Atmel did it already, they did never invest in 8-bit as microchip did, people thought that microchip will be eating Atmel all the time and many AVR users started to think about PICs because of the peripherals microchip provided, rather Atmel has produced cortex-M0 chips, and also replaced AVRISP mkII and their debugger mkII as well with Atmel-ICE which costs $80. The war now is becoming like which is better, MIPS or ARM, rather than AVR32 and PIC32!

This doesn't apply to Atmel alone, many companies produce cortex-M0 now, which shows that investing in 8-bit MCUs is a waste of time. It seems that technology and people fade at the same time, replaced by new technology and accompanied with new people who adopt it.

[Cain]

It seems that technology and people fade at the same time, replaced by new technology and accompanied with new people who adopt it.

I agree, it's probably a "genarational thing". If I was 14-15 years today why would I start with a 8-bit when 32-bit is available for the same price or even cheaper?

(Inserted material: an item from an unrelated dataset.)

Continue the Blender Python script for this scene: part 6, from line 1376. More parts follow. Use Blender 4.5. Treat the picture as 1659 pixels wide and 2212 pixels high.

That being said I still think 8-bit PIC/AVR/8051/etc will be around for quite some time.

[Vineyards]

Most of my projects don't even use an 8bit microcontroller up to its limits. Speedwise, I opt for 4 MHz where the limit can be 40-80MHz. I don't have any need for more processing power. I  rarely use all the memory on a PIC18f4620. Mostly, I don't even get close to the limit. In my line of business using a 32bit processor is like trying to kill a mosquito with a howitzer. As a result, I expect that, 8 bit processors will be around for at least another 10 years if not more.

[Qiaozhi]

I  rarely use all the memory on a PIC18f4620. Mostly, I don't even get close to the limit.

In one project I managed to consume 91% of the ROM in a PIC18F4520, and 21% of RAM.
There were a lot of heavy calculations, and several options in the menu system.

I've also destroyed several of these devices in the R&D process over the years.